Not enough new centers are built or vacancies occur to pick up all prime locations within range of one distribution center. And moving into existing centers involves complicated negotiations with existing tenants.
In fact, local retailers regularly wait years, sometimes decades, while romancing landlords and tenants to get prime space. It is just almost impossible to get hundreds of prime spots in a short order.
These are “B” sites at best and many will probably fail.
8) Our impression and reports from others are that Fresh & Easy must be experiencing phenomenal shrink levels.
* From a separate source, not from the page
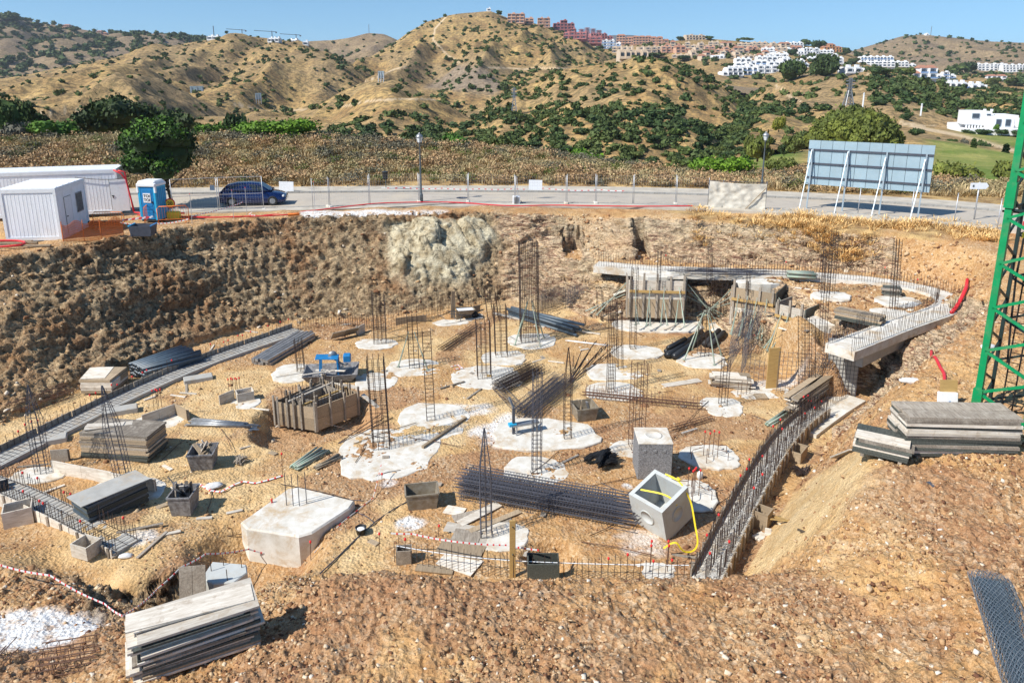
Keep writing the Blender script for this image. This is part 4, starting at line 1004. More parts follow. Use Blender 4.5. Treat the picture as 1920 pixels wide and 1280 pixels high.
B += scatter('billboard_knoll', 260, 1.6, lambda t, g, c, x, y: 0.15 + 1.8 * sstep(0.45, 0.2, t) + 0.5 * sstep(.1, .4, c), 7)
B += scatter('bushy_hill', 2000, 1.3, lambda t, g, c, x, y: 0.5 + 0.35 * sstep(0.0, 0.45, c) + 1.8 * sstep(0.36, 0.08, t) + 0.9 * sstep(0.7, 1.0, t) * sstep(1200, 1300, x), 8)
B += scatter('right_middle_hill', 2300, 1.8, lambda t, g, c, x, y: 0.15 + 1.0 * sstep(-0.3, 0.3, c) * sstep(0.12, 0.25, t) * sstep(1.0, 0.85, t) + 1.2 * sstep(1430, 1380, x) * sstep(0.9, 0.5, t) + 0.8 * sstep(1600, 1750, x) * sstep(0.2, 0.4, t), 9)
B += scatter('town_hillside', 800, 3.2, lambda t, g, c, x, y: 0.3 + sstep(0, 0.4, c) + 0.8 * sstep(1600, 1700, x), 10)
B += scatter('golf_valley', 90, 1.9, lambda t, g, c, x, y: sstep(0.35, 0.7, t) * (0.1 + sstep(0, .4, c)) * sstep(1340, 1250, x) + 0.08 * sstep(.5, .8, t), 11)
B.sort(key=lambda q: -q[0])
rg = random.Random(12)
HL = {'far_left_hillside': 'on the far left hillside', 'right_far_hill': 'on the bare hill at the far right', 'central_far_hill': 'on the small far hill', 'main_dry_hill': 'on the tall dry central hill', 'left_middle_hill': 'on the dry hill at left', 'left_near_hill': 'on the nearer dry slope at left', 'billboard_knoll': 'round the small knoll left of centre', 'bushy_hill': 'on the bushy hill behind the road', 'right_middle_hill': 'on the wooded slope at right', 'town_hillside': 'below the hillside apartments', 'golf_valley': 'in the valley behind the road'}
bm_sets = {k: SHRUB[k] for k in ('leaf_far', 'leaf_olive', 'leaf_dark')}
far_mix = ['leaf_far'] * 6 + ['leaf_olive'] * 2
SPAN = {}
for sz, p, r_, nm in B[:300]:
    bx, by = proj(p.x, p.y, p.z); q_ = SPAN.get(nm, (9e9, -9e9, 9e9, -9e9)); SPAN[nm] = (min(q_[0], bx), max(q_[1], bx), min(q_[2], by), max(q_[3], by))
for k, (sz, p, r_, nm) in enumerate(B[:300]):
    o = link('hill_bush', (SHRUB['leaf_far'] + SHRUB['leaf_far'] + SHRUB['leaf_dark'][:1])[rg.randrange(11)] if sz < 16 else SHRUB[rg.choice(['leaf_dark', 'leaf_dark', 'leaf_olive', 'leaf_far'])][rg.randrange(3)], None, (p.x, p.y, p.z - 0.25 * r_), (0, 0, rg.uniform(0, 6.28)))
    o.scale = (r_ * rg.uniform(.85, 1.2), r_ * rg.uniform(.85, 1.2), r_ * rg.uniform(.8, 1.15))
    bx, by = proj(p.x, p.y, p.z); q_ = SPAN[nm]
    w1 = 'left' if bx < q_[0] + (q_[1] - q_[0]) * .33 else ('right' if bx > q_[0] + (q_[1] - q_[0]) * .67 else 'middle'); w2 = 'high' if by < (q_[2] + q_[3]) / 2 else 'low'
    tag(o, ('large ' if sz > 20 else '') + 'dark green bush, %s %s, ' % (w2, w1) + HL[nm], 'bush', '%sbushes %s in the %s part ' % ('large ' if sz > 20 else '', w2, w1) + HL[nm])
Vs, Fs, k = [], [], 0
rn = np.random.default_rng(5)
small = [crown_np(26, 0.36, [(0, 0, 0.5, 0.85, 0.85, 0.6)], 60 + i, core=False) for i in range(4)]
tv = np.array([(0, 0, 1.02), (.8, 0, .5), (0, .8, .5), (-.8, 0, .5), (0, -.8, .5), (0, 0, -.1)]); tf = [(0, 1, 2), (0, 2, 3), (0, 3, 4), (0, 4, 1), (5, 2, 1), (5, 3, 2), (5, 4, 3), (5, 1, 4)]
core_v, core_f = tv, np.array([f + (f[2],) for f in tf])
for sz, p, r_, nm in B[300:]:
    v, f = small[rn.integers(0, 4)]
    a = rn.random() * 6.28; ca, sa = math.cos(a), math.sin(a)
    v = np.concatenate([v, core_v]); f = np.concatenate([f, core_f + len(v) - 6])
    q = np.stack([v[:, 0] * ca - v[:, 1] * sa, v[:, 0] * sa + v[:, 1] * ca, v[:, 2]], 1) * r_ * rn.uniform(.8, 1.2, 3) + np.array([p.x, p.y, p.z - 0.2 * r_])
    Vs.append(q); Fs.append(f + k); k += len(v)
me = bpy.data.meshes.new('hillside_scrub'); V = np.concatenate(Vs); F = np.concatenate(Fs)
# small faces of the cores are triangles stored as quads
Ft = F[F[:, 2] == F[:, 3]][:, :3]; Fq = F[F[:, 2] != F[:, 3]]
Fall = np.concatenate([Fq[:, [0, 1, 2]], Fq[:, [0, 2, 3]], Ft])
me = mesh_np('hillside_scrub', V, Fall, M_['leaf_far'])
tag(link('hillside_scrub', me), 'dark green scrub dotted over the dry hills', 'scrub', kind='stuff')

# ---- dry grass and scrub on the bank and round the site
def tuft_np(n, h, sp, seed, wd=0.02):
    rg_ = np.random.default_rng(seed)
    a = rg_.random(n) * 6.28; r0 = rg_.random(n) * sp * 0.5; r1 = r0 + sp * rg_.random(n); hh = h * (0.5 + 0.7 * rg_.random(n))
    b0 = np.stack([np.cos(a) * r0, np.sin(a) * r0, 0 * a], 1); tp = np.stack([np.cos(a) * r1, np.sin(a) * r1, hh], 1)
    tn = np.stack([-np.sin(a), np.cos(a), 0 * a], 1) * wd
    V = np.stack([b0 - tn, b0 + tn, tp + tn * .6, tp - tn * .3], 1).reshape(-1, 3)
    return V, np.arange(n * 4, dtype=np.int32).reshape(n, 4)
def joined(name, label, cat, protos, places, mat):
    Vs, Fs, k = [], [], 0
    for pi, (x, y, z), s, a in places:
        v, f = protos[pi]; ca, sa = math.cos(a), math.sin(a)
        Vs.append(np.stack([v[:, 0] * ca - v[:, 1] * sa, v[:, 0] * sa + v[:, 1] * ca, v[:, 2]], 1) * s + np.array([x, y, z])); Fs.append(f + k); k += len(v)
    me = mesh_np(name, np.concatenate(Vs), np.concatenate(Fs), mat)
    return tag(link(name, me), label, cat, kind='stuff')
rn = np.random.default_rng(9)
def bank_places(n, f, smin, smax, npro):
    out = []
    while len(out) < n:
        y = rn.uniform(54, 80); x = rn.uniform(-0.72, 0.72) * (y + 3)
        if y < np.interp(x, [p.x for p in roadFW], [p.y for p in roadFW]) + 3.0: continue
        if rn.random() > f(x, y): continue
        out.append((int(rn.integers(0, npro)), (x, y, gtop(x, y) - 0.03), rn.uniform(smin, smax), rn.random() * 6.28))
    return out
tp = [tuft_np(22, 0.42, 0.75, i, 0.035) for i in range(5)]
nzb = lambda x, y, s, o: 0.5 + 0.5 * float(fbm2(np.array([x * s + o]), np.array([y * s]), 3, 7)[0])
joined('dry_grass', 'golden brown dry grass covering the bank behind the road', 'grass', tp, bank_places(3600, lambda x, y: 0.35 + nzb(x, y, .2, 0), 0.6, 1.5, 5), M_['dry_straw'])
sc_ = [crown_np(150, 0.05, [(0, 0, .35, .6, .6, .4), (.4, .2, .25, .4, .4, .3)], 300 + i, core=False) for i in range(4)]
joined('brown_scrub', 'reddish brown dead scrub on the bank', 'scrub', sc_, bank_places(620, lambda x, y: nzb(x, y, .15, 40) ** 2 * 1.5, 0.8, 1.9, 4), M_['dry_brown'])
joined('straw_scrub', 'pale golden dried bushes covering the bank', 'scrub', sc_, bank_places(1500, lambda x, y: .25 + nzb(x, y, .25, 60), 0.5, 1.5, 4), M_['dry_straw'])
joined('grey_scrub', 'grey green low scrub on the upper bank', 'scrub', sc_, bank_places(420, lambda x, y: (0.3 + 0.7 * float(y > 66)) * nzb(x, y, .15, 90) ** 2, 0.9, 1.9, 4), M_['leaf_grey'])
joined('olive_scrub', 'small olive green shrubs among the dry grass of the bank', 'scrub', sc_, bank_places(520, lambda x, y: 0.4 * nzb(x, y, .2, 20), 0.5, 1.4, 4), M_['leaf_pine'])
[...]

A simple look at the pull-by dates indicates an awful lot of product is being pulled.
9) The sheer volume of stores Tesco plans to open will create a challenge for other operators even if Fresh & Easy is not successful. Two hundred stores at even $100,000 a week is a big loser for Tesco but, still, it’s over a billion a year from other food retailers.
10) The meaning of convenience is in flux. But we didn’t find enough of a product range, particularly branded items, to allow Tesco to be our only grocery store. So to us it felt like one more trip we didn’t need. We didn’t find drive-through windows or curbside pickup or anything that would make it convenient for us. Different strokes for different folks, of course, but not the kind of clear win they were surely hoping for.
Several other retailers are going to be testing small footprint concepts — and they should. The question may be why Tesco rolled out with this little box in dour gray without building a couple of prototypes? Perhaps something will click and it will all work or, perhaps, consumers will reject the concept as too big and lacking the product mix of an American convenience store, yet too small and lacking the product variety of an American supermarket.
We think the intention to roll out so many stores at once indicates weakness in a concept. It means Tesco must have felt everything it was doing could be easily copied. Yet if it doesn’t get the sales numbers up, it is not clear that anyone is going to try to copy them.
Many thanks to our correspondent for his thoughtful and well researched letter.